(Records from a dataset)

- - - -

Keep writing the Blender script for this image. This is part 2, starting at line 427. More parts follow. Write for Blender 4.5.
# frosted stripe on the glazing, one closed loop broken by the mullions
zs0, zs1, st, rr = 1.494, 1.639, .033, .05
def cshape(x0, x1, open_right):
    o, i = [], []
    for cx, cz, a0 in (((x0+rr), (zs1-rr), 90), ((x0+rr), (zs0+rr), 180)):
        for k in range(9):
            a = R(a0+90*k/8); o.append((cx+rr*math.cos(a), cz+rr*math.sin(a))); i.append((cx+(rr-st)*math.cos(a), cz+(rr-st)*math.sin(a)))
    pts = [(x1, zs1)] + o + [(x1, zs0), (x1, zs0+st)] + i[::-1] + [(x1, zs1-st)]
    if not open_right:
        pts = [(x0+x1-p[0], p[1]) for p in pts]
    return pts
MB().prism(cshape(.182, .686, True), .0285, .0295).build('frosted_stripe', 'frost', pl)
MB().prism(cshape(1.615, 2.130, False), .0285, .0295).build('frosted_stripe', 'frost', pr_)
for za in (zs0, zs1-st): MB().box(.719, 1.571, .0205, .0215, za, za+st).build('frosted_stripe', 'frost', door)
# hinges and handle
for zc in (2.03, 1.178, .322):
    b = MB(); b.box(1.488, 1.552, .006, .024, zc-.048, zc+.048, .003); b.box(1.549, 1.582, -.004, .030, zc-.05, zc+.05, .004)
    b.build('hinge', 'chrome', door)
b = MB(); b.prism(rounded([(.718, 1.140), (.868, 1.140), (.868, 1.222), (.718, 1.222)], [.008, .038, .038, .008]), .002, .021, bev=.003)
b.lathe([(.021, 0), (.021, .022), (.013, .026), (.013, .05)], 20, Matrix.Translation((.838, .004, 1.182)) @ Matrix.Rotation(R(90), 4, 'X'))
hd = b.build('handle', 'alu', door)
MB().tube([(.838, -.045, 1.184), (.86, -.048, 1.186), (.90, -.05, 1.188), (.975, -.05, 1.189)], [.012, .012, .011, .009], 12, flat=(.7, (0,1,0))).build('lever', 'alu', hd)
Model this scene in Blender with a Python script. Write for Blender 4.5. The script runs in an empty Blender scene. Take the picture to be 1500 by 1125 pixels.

- - - -

→ PROBLEM TO WORK ON
Return every line above that contains the word "Write".

→ ANSWER TO THIS PROBLEM
Keep writing the Blender script for this image. This is part 2, starting at line 427. More parts follow. Write for Blender 4.5.
Model this scene in Blender with a Python script. Write for Blender 4.5. The script runs in an empty Blender scene. Take the picture to be 1500 by 1125 pixels.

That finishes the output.